- **What is being asked**
What lines of the data hold the string "part"? Pull each one out.

- **Extracted data**
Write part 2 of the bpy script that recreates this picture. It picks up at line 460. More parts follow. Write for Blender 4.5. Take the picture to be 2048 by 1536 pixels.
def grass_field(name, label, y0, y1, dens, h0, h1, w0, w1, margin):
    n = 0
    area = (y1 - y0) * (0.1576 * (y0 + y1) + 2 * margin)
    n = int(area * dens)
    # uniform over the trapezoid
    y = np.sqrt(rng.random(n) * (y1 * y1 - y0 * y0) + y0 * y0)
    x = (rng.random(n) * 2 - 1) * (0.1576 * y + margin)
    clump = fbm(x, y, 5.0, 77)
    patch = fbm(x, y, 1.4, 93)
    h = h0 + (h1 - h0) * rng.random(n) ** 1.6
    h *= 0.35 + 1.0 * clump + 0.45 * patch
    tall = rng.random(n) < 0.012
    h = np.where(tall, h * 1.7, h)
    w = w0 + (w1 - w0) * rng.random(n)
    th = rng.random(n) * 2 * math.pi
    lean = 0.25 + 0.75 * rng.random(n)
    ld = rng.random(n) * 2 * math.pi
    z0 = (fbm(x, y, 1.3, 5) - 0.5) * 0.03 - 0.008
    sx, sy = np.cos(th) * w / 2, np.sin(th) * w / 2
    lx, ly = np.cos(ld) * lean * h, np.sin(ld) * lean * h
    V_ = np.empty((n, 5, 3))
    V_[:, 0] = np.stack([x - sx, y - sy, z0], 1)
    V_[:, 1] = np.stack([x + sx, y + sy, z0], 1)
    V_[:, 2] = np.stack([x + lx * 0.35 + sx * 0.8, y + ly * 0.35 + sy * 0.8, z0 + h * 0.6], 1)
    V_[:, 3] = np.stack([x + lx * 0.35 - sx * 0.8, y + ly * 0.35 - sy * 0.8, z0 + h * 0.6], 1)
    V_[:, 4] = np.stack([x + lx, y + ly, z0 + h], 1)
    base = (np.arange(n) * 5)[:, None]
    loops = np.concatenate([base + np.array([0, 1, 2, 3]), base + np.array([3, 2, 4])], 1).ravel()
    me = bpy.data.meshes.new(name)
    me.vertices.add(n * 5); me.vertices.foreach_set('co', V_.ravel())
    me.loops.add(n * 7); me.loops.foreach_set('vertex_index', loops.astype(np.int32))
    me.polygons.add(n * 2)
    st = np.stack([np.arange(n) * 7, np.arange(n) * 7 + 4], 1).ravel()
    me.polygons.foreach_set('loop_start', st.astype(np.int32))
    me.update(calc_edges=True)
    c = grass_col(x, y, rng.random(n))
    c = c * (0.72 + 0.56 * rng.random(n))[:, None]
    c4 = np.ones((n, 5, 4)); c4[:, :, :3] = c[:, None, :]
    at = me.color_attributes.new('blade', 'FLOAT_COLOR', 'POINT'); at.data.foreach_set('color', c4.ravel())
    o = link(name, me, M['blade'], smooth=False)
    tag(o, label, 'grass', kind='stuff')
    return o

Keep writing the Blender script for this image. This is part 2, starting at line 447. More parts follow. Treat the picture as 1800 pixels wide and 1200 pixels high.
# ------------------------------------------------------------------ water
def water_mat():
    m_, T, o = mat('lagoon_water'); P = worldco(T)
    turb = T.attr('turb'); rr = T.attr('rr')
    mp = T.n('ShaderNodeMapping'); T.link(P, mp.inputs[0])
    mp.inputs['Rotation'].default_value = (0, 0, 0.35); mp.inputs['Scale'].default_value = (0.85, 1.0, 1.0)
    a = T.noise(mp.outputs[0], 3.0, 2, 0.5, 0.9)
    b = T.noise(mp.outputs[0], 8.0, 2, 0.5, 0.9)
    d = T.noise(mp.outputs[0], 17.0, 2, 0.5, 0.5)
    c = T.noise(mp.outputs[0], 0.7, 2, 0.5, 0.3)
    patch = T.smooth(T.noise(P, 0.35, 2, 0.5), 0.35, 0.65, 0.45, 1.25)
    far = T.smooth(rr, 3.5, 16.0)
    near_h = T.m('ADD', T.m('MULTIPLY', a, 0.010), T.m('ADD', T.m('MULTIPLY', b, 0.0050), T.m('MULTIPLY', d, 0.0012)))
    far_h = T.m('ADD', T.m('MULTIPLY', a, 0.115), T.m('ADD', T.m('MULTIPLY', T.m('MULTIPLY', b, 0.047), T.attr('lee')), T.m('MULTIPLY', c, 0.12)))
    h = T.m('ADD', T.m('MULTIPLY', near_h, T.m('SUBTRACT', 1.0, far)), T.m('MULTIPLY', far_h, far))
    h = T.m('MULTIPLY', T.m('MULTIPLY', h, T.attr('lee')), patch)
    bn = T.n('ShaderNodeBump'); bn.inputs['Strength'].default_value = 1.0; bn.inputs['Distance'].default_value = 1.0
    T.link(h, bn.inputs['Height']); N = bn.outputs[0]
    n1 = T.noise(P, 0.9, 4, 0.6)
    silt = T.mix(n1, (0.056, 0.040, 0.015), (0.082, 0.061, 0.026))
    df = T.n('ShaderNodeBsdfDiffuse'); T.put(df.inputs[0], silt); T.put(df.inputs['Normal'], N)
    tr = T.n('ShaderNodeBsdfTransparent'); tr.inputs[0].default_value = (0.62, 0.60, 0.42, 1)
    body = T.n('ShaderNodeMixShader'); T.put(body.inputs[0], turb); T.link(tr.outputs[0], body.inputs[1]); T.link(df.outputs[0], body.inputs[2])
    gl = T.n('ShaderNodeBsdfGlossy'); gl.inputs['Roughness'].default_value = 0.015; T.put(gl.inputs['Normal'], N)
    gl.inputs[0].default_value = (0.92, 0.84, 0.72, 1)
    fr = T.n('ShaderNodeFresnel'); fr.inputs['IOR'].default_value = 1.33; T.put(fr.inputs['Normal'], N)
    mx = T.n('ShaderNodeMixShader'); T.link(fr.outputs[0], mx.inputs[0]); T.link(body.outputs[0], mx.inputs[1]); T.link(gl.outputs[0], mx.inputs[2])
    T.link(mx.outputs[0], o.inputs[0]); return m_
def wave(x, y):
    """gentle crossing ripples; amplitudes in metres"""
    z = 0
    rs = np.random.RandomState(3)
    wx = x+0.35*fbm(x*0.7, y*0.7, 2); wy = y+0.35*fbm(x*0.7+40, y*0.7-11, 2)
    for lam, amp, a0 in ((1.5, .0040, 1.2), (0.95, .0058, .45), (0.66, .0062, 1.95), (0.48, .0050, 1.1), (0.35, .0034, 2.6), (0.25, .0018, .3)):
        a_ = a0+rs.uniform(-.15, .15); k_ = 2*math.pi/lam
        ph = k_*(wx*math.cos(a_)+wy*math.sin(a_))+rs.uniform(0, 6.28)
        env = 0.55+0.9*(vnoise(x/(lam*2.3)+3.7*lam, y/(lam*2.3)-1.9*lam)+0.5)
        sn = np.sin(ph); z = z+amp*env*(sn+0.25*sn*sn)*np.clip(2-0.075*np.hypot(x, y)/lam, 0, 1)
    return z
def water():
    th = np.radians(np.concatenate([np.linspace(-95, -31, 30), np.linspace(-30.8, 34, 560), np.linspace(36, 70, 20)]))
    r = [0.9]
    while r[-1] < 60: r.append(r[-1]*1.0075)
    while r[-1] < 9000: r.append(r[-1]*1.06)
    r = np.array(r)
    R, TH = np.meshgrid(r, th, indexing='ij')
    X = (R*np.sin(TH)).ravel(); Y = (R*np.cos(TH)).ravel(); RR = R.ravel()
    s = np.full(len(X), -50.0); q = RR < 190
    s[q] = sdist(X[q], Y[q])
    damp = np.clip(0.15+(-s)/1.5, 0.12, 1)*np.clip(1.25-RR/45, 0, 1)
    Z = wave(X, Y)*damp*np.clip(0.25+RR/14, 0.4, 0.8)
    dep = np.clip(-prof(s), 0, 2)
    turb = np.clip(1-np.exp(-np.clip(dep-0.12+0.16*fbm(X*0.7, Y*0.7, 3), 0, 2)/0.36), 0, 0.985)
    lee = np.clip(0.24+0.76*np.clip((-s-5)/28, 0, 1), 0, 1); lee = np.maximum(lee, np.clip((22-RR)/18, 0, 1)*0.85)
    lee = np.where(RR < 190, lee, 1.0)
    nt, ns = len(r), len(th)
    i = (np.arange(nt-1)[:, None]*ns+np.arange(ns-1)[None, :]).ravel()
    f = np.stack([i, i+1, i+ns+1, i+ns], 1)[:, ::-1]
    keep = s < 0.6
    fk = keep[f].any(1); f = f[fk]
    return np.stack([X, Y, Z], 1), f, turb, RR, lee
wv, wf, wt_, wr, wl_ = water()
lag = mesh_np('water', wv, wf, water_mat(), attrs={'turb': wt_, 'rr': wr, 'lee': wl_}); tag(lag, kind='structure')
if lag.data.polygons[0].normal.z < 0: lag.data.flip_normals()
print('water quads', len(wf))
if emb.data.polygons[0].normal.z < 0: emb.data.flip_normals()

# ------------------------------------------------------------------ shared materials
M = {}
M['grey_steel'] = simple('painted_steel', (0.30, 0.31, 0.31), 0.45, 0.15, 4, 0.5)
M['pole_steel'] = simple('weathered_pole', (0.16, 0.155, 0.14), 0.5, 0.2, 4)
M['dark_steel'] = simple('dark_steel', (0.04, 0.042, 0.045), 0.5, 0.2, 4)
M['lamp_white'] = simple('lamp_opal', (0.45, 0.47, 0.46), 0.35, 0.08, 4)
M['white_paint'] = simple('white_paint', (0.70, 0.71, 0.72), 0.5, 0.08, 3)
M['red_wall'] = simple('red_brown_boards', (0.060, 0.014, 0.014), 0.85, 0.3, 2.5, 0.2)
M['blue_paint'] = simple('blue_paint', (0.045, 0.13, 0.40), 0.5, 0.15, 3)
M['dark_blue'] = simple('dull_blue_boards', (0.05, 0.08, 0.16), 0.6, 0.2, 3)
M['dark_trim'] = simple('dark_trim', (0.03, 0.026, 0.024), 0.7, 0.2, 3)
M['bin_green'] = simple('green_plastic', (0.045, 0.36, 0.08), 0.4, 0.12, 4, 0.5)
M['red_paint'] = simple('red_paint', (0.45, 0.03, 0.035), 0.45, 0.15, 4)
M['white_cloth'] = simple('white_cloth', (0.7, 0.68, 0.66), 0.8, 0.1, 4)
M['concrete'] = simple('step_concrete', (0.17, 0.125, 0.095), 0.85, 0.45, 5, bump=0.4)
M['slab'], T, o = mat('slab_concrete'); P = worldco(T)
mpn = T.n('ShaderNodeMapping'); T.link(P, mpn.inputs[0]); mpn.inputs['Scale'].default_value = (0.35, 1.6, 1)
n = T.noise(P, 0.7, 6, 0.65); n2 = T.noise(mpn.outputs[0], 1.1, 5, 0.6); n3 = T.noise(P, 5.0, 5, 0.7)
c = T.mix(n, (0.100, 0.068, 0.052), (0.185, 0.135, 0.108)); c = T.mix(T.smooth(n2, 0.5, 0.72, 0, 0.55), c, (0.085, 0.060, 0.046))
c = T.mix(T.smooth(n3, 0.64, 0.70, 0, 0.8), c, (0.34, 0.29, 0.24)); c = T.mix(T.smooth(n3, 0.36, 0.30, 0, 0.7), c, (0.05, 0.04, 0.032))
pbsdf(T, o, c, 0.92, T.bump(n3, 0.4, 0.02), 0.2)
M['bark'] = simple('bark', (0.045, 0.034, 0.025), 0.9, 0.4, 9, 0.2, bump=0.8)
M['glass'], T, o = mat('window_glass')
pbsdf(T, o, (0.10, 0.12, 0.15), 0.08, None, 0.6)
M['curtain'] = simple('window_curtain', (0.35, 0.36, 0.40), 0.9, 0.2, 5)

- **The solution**
Write part 2 of the bpy script that recreates this picture. It picks up at line 460. More parts follow. Write for Blender 4.5. Take the picture to be 2048 by 1536 pixels.
Keep writing the Blender script for this image. This is part 2, starting at line 447. More parts follow. Treat the picture as 1800 pixels wide and 1200 pixels high.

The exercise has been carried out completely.